**What needs to be done**
In your copy, leave out the pictures and repeat the entries below exactly.
**** Available data
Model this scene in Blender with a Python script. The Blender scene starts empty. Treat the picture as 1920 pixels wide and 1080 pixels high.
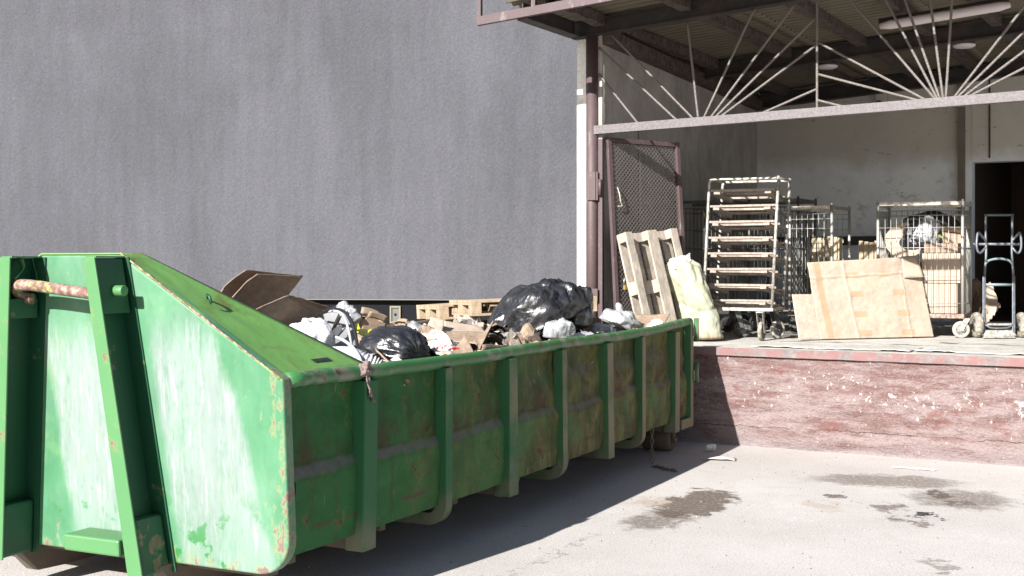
import bpy, bmesh, math, random
from mathutils import Vector, Matrix, noise as mn
R = math.radians
random.seed(7)
scene = bpy.context.scene
col = scene.collection

# ------------------------------------------------------------------ camera, sky, sun, exposure
CAMH = 1.85; F = 2350.0; HY = 490.0
cam_d = bpy.data.cameras.new('camera'); cam = bpy.data.objects.new('camera', cam_d); col.objects.link(cam)
cam.location = (0, 0, CAMH); cam.rotation_euler = (R(90), 0, 0)
cam_d.sensor_width = 36.0; cam_d.lens = F/1920*36.0; cam_d.shift_y = -(540-HY)/1920
cam_d.clip_end = 500; cam_d.clip_start = .1
scene.camera = cam
SUN = Vector((.567, .836, -.54)).normalized()
w = bpy.data.worlds.new('World'); scene.world = w; w.use_nodes = True
wn = w.node_tree.nodes; bg = wn['Background']
sky = wn.new('ShaderNodeTexSky'); sky.sky_type = 'NISHITA'; sky.sun_disc = False
sky.sun_elevation = math.asin(-SUN.z); sky.sun_rotation = math.atan2(-SUN.x, -SUN.y)
w.node_tree.links.new(sky.outputs[0], bg.inputs[0]); bg.inputs[1].default_value = .05
sd = bpy.data.lights.new('sun', 'SUN'); sd.energy = 5; sd.angle = R(.5); sd.color = (1, .975, .935)
so = bpy.data.objects.new('sun', sd); col.objects.link(so); so.location = (-8, -10, 12)
so.rotation_euler = SUN.to_track_quat('-Z', 'Y').to_euler()
vs = scene.view_settings; vs.view_transform = 'Standard'; vs.look = 'None'; vs.gamma = 1; vs.use_curve_mapping = False
vs.exposure = 1.4

# ------------------------------------------------------------------ frames of reference
TC = R(26.04)
CA = Vector((math.sin(TC), math.cos(TC), 0)); CL = Vector((-math.cos(TC), math.sin(TC), 0)); C0 = Vector((-1.142, 6.39, 0))
def C(s, w, z): return C0 + CA*s + CL*w + Vector((0, 0, z))        # container: along, to the left, up
TD = R(29.7)
DU = Vector((math.cos(TD), -math.sin(TD), 0)); DN = Vector((math.sin(TD), math.cos(TD), 0)); D0 = Vector((.8385, 13.405, 0))
def D(u, t, z): return D0 + DU*u + DN*t + Vector((0, 0, z))        # dock: along the edge, inward, up
def at(px, py, Y): return Vector(((px-960)/F*Y, Y, CAMH+(HY-py)/F*Y))
def wf(o, ex, ey=None, ez=None):
    o = Vector(o); ex = Vector(ex).normalized(); ez = Vector(ez or (0, 0, 1)).normalized()
    ey = Vector(ey) if ey else ez.cross(ex).normalized()
    return lambda a, b, c: o + ex*a + ey*b + ez*c
def World(x, y, z): return Vector((x, y, z))

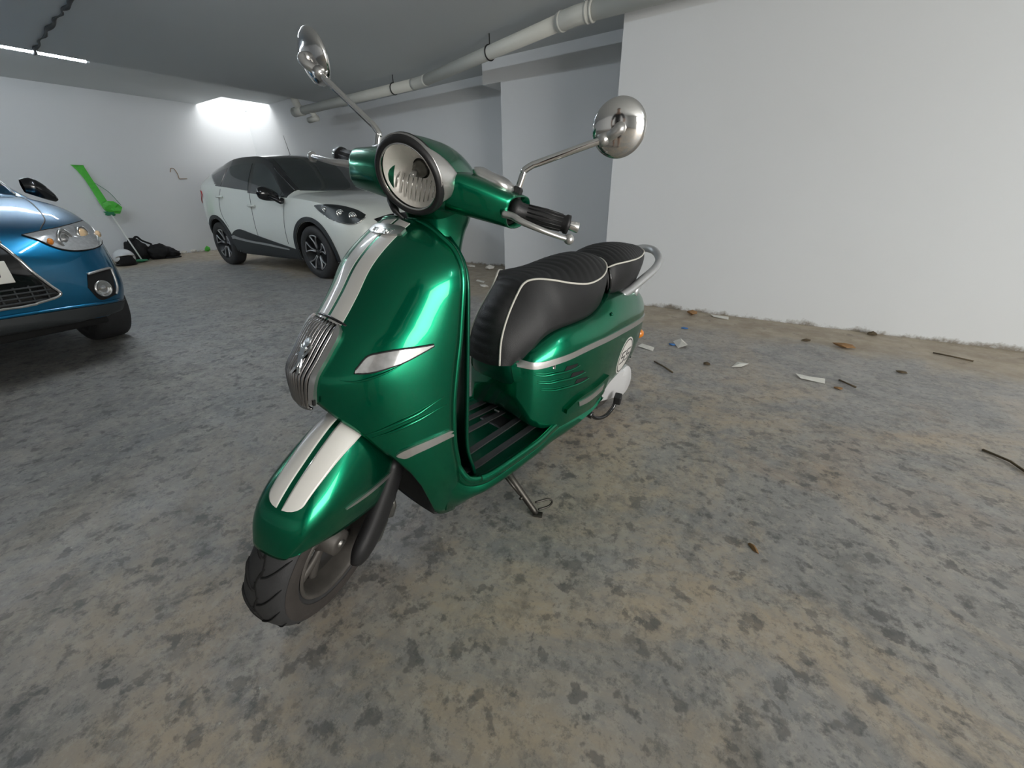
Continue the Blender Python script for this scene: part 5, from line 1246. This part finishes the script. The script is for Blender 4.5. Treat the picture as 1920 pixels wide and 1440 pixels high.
********
**Exercise result**
Model this scene in Blender with a Python script. The Blender scene starts empty. Treat the picture as 1920 pixels wide and 1080 pixels high.
import bpy, bmesh, math, random
from mathutils import Vector, Matrix, noise as mn
R = math.radians
random.seed(7)
scene = bpy.context.scene
col = scene.collection

# ------------------------------------------------------------------ camera, sky, sun, exposure
CAMH = 1.85; F = 2350.0; HY = 490.0
cam_d = bpy.data.cameras.new('camera'); cam = bpy.data.objects.new('camera', cam_d); col.objects.link(cam)
cam.location = (0, 0, CAMH); cam.rotation_euler = (R(90), 0, 0)
cam_d.sensor_width = 36.0; cam_d.lens = F/1920*36.0; cam_d.shift_y = -(540-HY)/1920
cam_d.clip_end = 500; cam_d.clip_start = .1
scene.camera = cam
SUN = Vector((.567, .836, -.54)).normalized()
w = bpy.data.worlds.new('World'); scene.world = w; w.use_nodes = True
wn = w.node_tree.nodes; bg = wn['Background']
sky = wn.new('ShaderNodeTexSky'); sky.sky_type = 'NISHITA'; sky.sun_disc = False
sky.sun_elevation = math.asin(-SUN.z); sky.sun_rotation = math.atan2(-SUN.x, -SUN.y)
w.node_tree.links.new(sky.outputs[0], bg.inputs[0]); bg.inputs[1].default_value = .05
sd = bpy.data.lights.new('sun', 'SUN'); sd.energy = 5; sd.angle = R(.5); sd.color = (1, .975, .935)
so = bpy.data.objects.new('sun', sd); col.objects.link(so); so.location = (-8, -10, 12)
so.rotation_euler = SUN.to_track_quat('-Z', 'Y').to_euler()
vs = scene.view_settings; vs.view_transform = 'Standard'; vs.look = 'None'; vs.gamma = 1; vs.use_curve_mapping = False
vs.exposure = 1.4

# ------------------------------------------------------------------ frames of reference
TC = R(26.04)
CA = Vector((math.sin(TC), math.cos(TC), 0)); CL = Vector((-math.cos(TC), math.sin(TC), 0)); C0 = Vector((-1.142, 6.39, 0))
def C(s, w, z): return C0 + CA*s + CL*w + Vector((0, 0, z))        # container: along, to the left, up
TD = R(29.7)
DU = Vector((math.cos(TD), -math.sin(TD), 0)); DN = Vector((math.sin(TD), math.cos(TD), 0)); D0 = Vector((.8385, 13.405, 0))
def D(u, t, z): return D0 + DU*u + DN*t + Vector((0, 0, z))        # dock: along the edge, inward, up
def at(px, py, Y): return Vector(((px-960)/F*Y, Y, CAMH+(HY-py)/F*Y))
def wf(o, ex, ey=None, ez=None):
    o = Vector(o); ex = Vector(ex).normalized(); ez = Vector(ez or (0, 0, 1)).normalized()
    ey = Vector(ey) if ey else ez.cross(ex).normalized()
    return lambda a, b, c: o + ex*a + ey*b + ez*c
def World(x, y, z): return Vector((x, y, z))

Continue the Blender Python script for this scene: part 5, from line 1246. This part finishes the script. The script is for Blender 4.5. Treat the picture as 1920 pixels wide and 1440 pixels high.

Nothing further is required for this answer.